### Do this
Check every line of the data below for the string "from", and copy the ones that hold it.

### Given records
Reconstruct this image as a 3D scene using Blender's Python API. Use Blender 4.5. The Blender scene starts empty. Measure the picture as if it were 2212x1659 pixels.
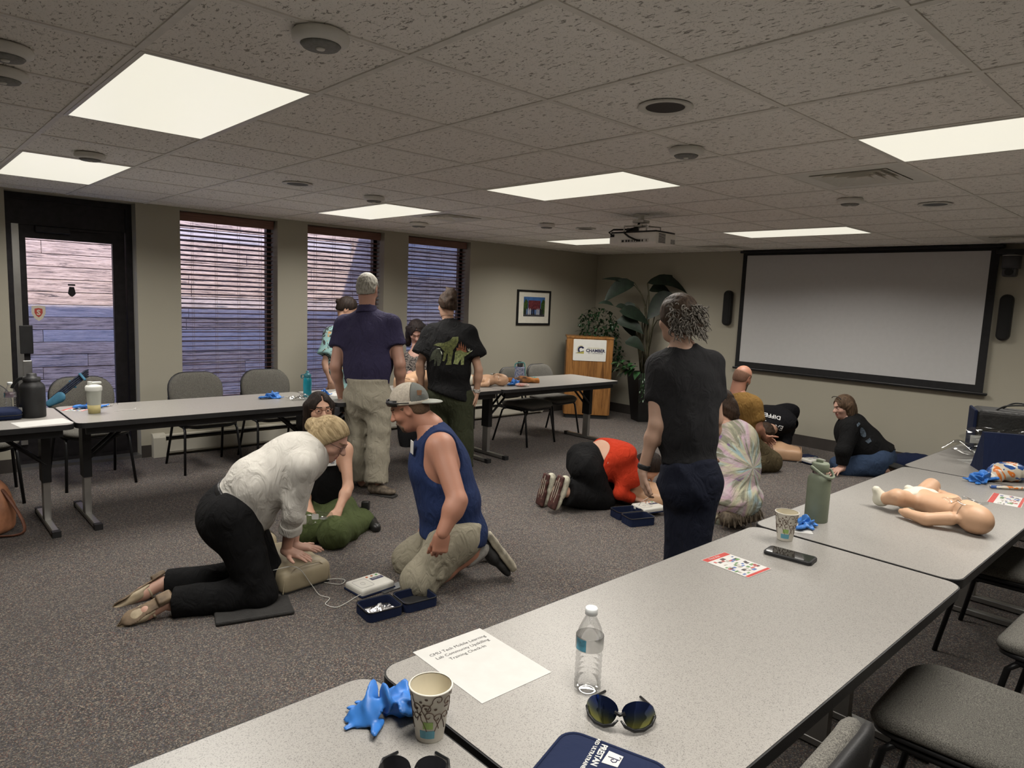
import bpy, bmesh, math, random
import numpy as np
from mathutils import Vector, Matrix, noise as mnoise
random.seed(7); np.random.seed(7)
SC = bpy.context.scene
COL = SC.collection
pi = math.pi
# ------------------------------------------------------------------ camera
F_PX, CH = 1490.32, 1.6307
YAW, PIT, ROL = math.radians(47.1417), math.radians(-6.9655), math.radians(2.3222)
FW = Vector((math.cos(PIT)*math.cos(YAW), math.cos(PIT)*math.sin(YAW), math.sin(PIT)))
_r = Vector((math.sin(YAW), -math.cos(YAW), 0)); _u = _r.cross(FW)
RT = _r*math.cos(ROL) + _u*math.sin(ROL); UP = -_r*math.sin(ROL) + _u*math.cos(ROL)
cd = bpy.data.cameras.new('camera'); cam = bpy.data.objects.new('camera', cd); COL.objects.link(cam)
cd.sensor_width = 36; cd.lens = F_PX/2212*36; cd.clip_start = 0.02; cd.clip_end = 200
cam.matrix_world = Matrix(((RT.x, UP.x, -FW.x, 0), (RT.y, UP.y, -FW.y, 0), (RT.z, UP.z, -FW.z, CH), (0, 0, 0, 1)))
SC.camera = cam
def P(u, v, d):
    """point in the room at a given distance along the view axis"""
    q = FW + RT*((u-1106)/F_PX) - UP*((v-829.5)/F_PX)
    return Vector((q.x*d, q.y*d, CH+q.z*d))
def PF(u, d, z):
    """point in image column u, at depth d and height z"""
    q = FW + RT*((u-1106)/F_PX); k = (q.z - (z-CH)/d)/UP.z; q = q - UP*k
    return Vector((q.x*d, q.y*d, CH+q.z*d))
def PZ(u, v, z):
    q = FW + RT*((u-1106)/F_PX) - UP*((v-829.5)/F_PX); s = (z-CH)/q.z
    return Vector((q.x*s, q.y*s, z))
# ------------------------------------------------------------------ world, sun, exposure
vs = SC.view_settings
vs.view_transform = 'Standard'; vs.look = 'None'; vs.gamma = 1.0; vs.exposure = 0.0; vs.use_curve_mapping = False
SC.cycles.max_bounces = 10; SC.cycles.diffuse_bounces = 6; SC.cycles.transparent_max_bounces = 16
SC.cycles.sample_clamp_indirect = 6.0
wd = bpy.data.worlds.new('sky'); SC.world = wd; wd.use_nodes = True
wn = wd.node_tree.nodes; wl = wd.node_tree.links
sk = wn.new('ShaderNodeTexSky'); sk.sky_type = 'NISHITA'; sk.sun_disc = False
sk.sun_elevation = math.radians(48); sk.sun_rotation = math.radians(170)
tint = wn.new('ShaderNodeMix'); tint.data_type = 'RGBA'; tint.blend_type = 'MULTIPLY'; tint.inputs[0].default_value = 1.
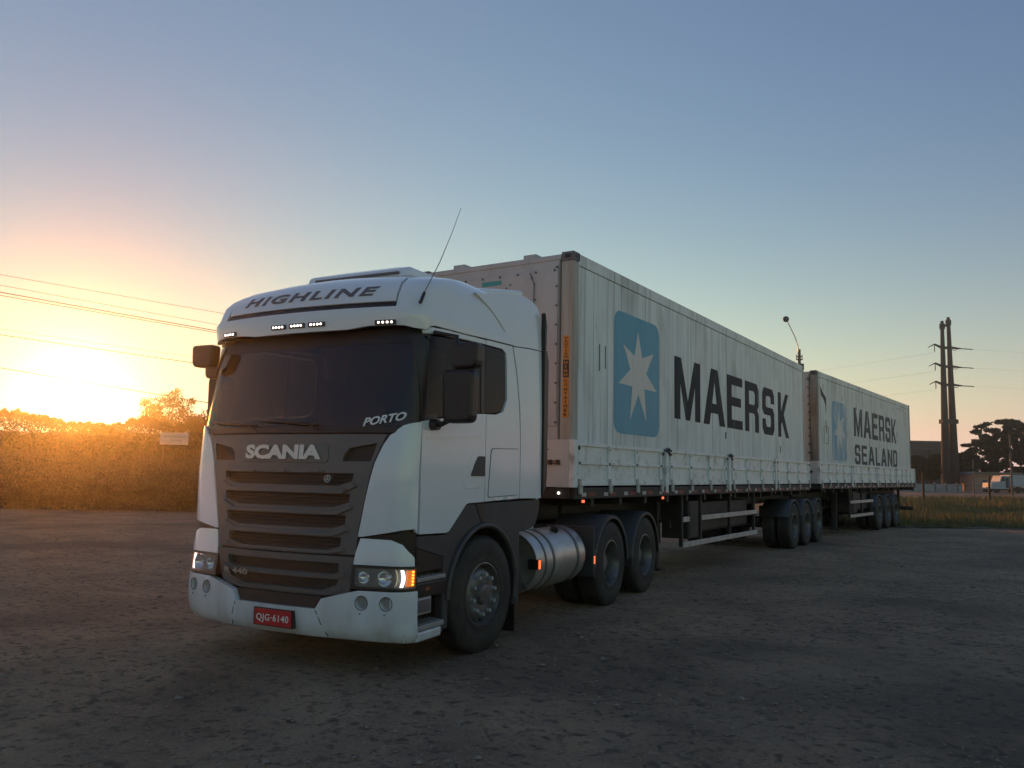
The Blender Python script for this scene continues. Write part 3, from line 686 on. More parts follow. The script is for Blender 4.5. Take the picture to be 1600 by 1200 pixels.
for sg in (1, -1):
    dr_ = wrap('door', CAB, 'S', door_poly, M['paint'], truck, off=.004, thick=.03, step=.07, mirror=sg, soft=.008)
    wrap('door_window', CAB, 'S', win_poly, M['sglass'], dr_, off=-.012, thick=.005, step=.1, mirror=sg, soft=0)
    wrap('door_top_trim', CAB, 'S', trim_poly, M['paint'], dr_, off=.004, thick=.03, step=.1, mirror=sg, soft=.006)
    wrap('window_frame', CAB, 'S', [(-3.66, 2.03), (-3.61, 2.03), (-3.42, 2.058), (-3.42, 2.11), (-3.58, 2.09), (-3.555, 2.70), (-3.60, 2.755), (-3.655, 2.75)], M['black'], dr_, off=-.004, thick=.02, step=.1, mirror=sg, soft=.004)
    wrap('window_frame', CAB, 'S', [(-2.68, 2.155), (-2.607, 2.164), (-2.607, 2.802), (-2.68, 2.80)], M['black'], dr_, off=-.006, thick=.02, step=.1, mirror=sg, soft=.004)
    # recess moulding and pull handle
    ring_p = rounded([(-2.64, 1.80), (-2.86, 1.79), (-3.02, 1.40+.07), (-2.64, 1.475)], .10, 5)
    wrap('handle_recess', CAB, 'S', ring_p, M['paint'], dr_, off=.008, thick=.006, step=.06, mirror=sg, soft=.003)
    wrap('door_handle', CAB, 'S', rounded([(-2.62, 1.765), (-2.745, 1.765), (-2.80, 1.70), (-2.875, 1.585), (-2.62, 1.583)], .018), M['skirt'], dr_, off=.016, thick=.02, step=.05, mirror=sg, soft=.006)
    wrap('crease', CAB, 'S', [(-3.60, 1.885), (-2.64, 1.945), (-2.64, 1.965), (-3.60, 1.905)], M['paint'], dr_, off=.009, thick=.008, step=.06, mirror=sg, soft=.003)
    sp_ = wrap('side_panel', CAB, 'S', side_poly, M['paint'], truck, off=.004, thick=.03, step=.07, mirror=sg, soft=.008)
    wrap('sleeper_window', CAB, 'S', qwin, M['sglass'], sp_, off=-.010, thick=.006, step=.1, mirror=sg, soft=0)
    lk = rounded([(-2.55, 1.385), (-1.925, 1.40), (-1.925, 1.86), (-2.50, 1.845)], .04)
    wrap('locker_gap', CAB, 'S', lk, M['seam'], sp_, off=.006, thick=.004, step=.1, mirror=sg, soft=0)
    lk2 = rounded([(-2.543, 1.392), (-1.932, 1.407), (-1.932, 1.853), (-2.493, 1.838)], .037)
    wrap('locker_door', CAB, 'S', lk2, M['paint'], sp_, off=.011, thick=.008, step=.07, mirror=sg, soft=.004)
    wrap('lower_fairing', FAIR, 'S', fair_lo, M['paint'], truck, off=.002, thick=.03, step=.08, mirror=sg, soft=.012)
    wrap('upper_fairing', FAIR, 'S', fair_up, M['paint'], truck, off=.004, thick=.03, step=.07, mirror=sg, soft=.012)
    x1, x0 = sorted((sg*1.248, sg*1.195))[::-1] if sg > 0 else (-1.195, -1.248)
    mb = MB(); mb.prism([(-1.405, 2.93), (-1.365, 2.93), (-1.355, 3.20), (-1.40, 3.33)], 'x', x0, x1); mb.build('rubber_seal', M['black'], truck, bev=.006)
    mb = MB(); mb.prism([(-1.405, 1.40), (-1.33, 1.48), (-1.31, 1.60), (-1.30, 2.80), (-1.345, 2.925), (-1.405, 2.925)], 'x', x0, x1); mb.build('rubber_seal', M['black'], truck, bev=.006)
    # skirt with wheel arch
    arc = [(-2.555+.60*math.cos(R(a)), .54+.575*math.sin(R(a))) for a in range(0, 181, 10)]
    sk = [(-3.655, 1.098), (-3.235, 1.088), (-3.19, 1.10), (-2.93, 1.318), (-2.88, 1.332), (-1.40, 1.35), (-1.365, 1.32), (-1.40, 1.20), (-1.47, 1.09), (-1.55, 1.06), (-1.83, 1.03), (-1.82, .34), (-1.955, .34)]+arc+[(-3.155, .30), (-3.24, .30), (-3.25, .90), (-3.655, 1.0)]
    mb = MB(); mb.prism(sk, 'x', sg*1.11, sg*1.195); mb.build('side_skirt', M['skirt'], truck, bev=.012)
    lip = MB(); pts = [(sg*1.20, -2.555+.62*math.cos(R(a)), .54+.595*math.sin(R(a))) for a in range(-12, 181, 8)]; lip.tube(pts, .028, 8); lip.build('arch_lip', M['fender'], truck)
    mb = MB(); mb.prism([(-2.72, 1.335), (-2.60, 1.335), (-2.56, 1.14), (-2.60, 1.14)], 'x', sg*1.197, sg*1.2); mb.build('skirt_gap', M['black'], truck)
    lin = MB(); pr = [( -2.555+.64*math.cos(R(a)), .54+.62*math.sin(R(a))) for a in range(0, 181, 12)]
    for i in range(len(pr)-1):
        a, b = pr[i], pr[i+1]; lin.add([(sg*.55, *a), (sg*.55, *b), (sg*1.12, *b), (sg*1.12, *a)], [(0, 1, 2, 3)], 0, True)
    lin.build('wheel_well', M['chassis'], truck, fix=False)
    mb = MB(); mb.box((sg*.80, -1.93, .08), (sg*1.20, -1.915, .62)); mb.build('mud_flap', M['black'], truck, bev=.004)
    # entry steps
    mb = MB(); mb.box((sg*.9, -3.66, .28), (sg*1.05, -3.16, 1.08)); mb.build('step_well', M['black'], truck)
    mb = MB(); mb.box((sg*1.0, -3.64, .80), (sg*1.185, -3.24, 1.06)); mb.build('step_riser', M['black'], truck, bev=.01)
    for z0, yb, th in ((.765, -3.17, .035), (.385, -3.18, .04)):
        mb = MB(); mb.prism([(sg*.98, -3.66), (sg*1.215, -3.66), (sg*1.21, yb-.06), (sg*1.17, yb), (sg*.98, yb)], 'z', z0-th, z0)
        st_ = mb.build('step', M['step'], truck, bev=.008); 
        mb = MB()
        for k in range(8): mb.box((sg*1.0, -3.63+k*.055, z0+.0005), (sg*1.19, -3.605+k*.055, z0+.007))
        mb.build('tread_rib', M['step'], st_)
    mb = MB(); mb.prism([(sg*1.02, -3.66), (sg*1.23, -3.67), (sg*1.215, -3.3), (sg*1.15, -3.17), (sg*1.02, -3.17)], 'z', .265, .34); mb.build('step_sill', M['paint'], truck, bev=.015)
    mb = MB(); mb.box((sg*1.05, -3.655, .60), (sg*1.20, -3.20, .725)); mb.build('step_panel', M['black'], truck, bev=.015)
    mb = MB(); mb.box((sg*1.198, -3.52, .655), (sg*1.204, -3.46, .68)); mb.build('side_marker', M['markoff'], truck)
    mb = MB(); mb.box((sg*1.05, -3.65, .465), (sg*1.195, -3.415, .605)); cl_ = mb.build('cornering_lamp', M['step'], truck, bev=.01)
    mb = MB(); mb.box((sg*1.196, -3.635, .485), (sg*1.2, -3.435, .588)); mb.build('lamp_lens', M['chrome'], cl_, bev=.002)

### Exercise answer
from mathutils import Vector, Matrix, noise as mnoise
The Blender Python script for this scene continues. Write part 3, from line 686 on. More parts follow. The script is for Blender 4.5. Take the picture to be 1600 by 1200 pixels.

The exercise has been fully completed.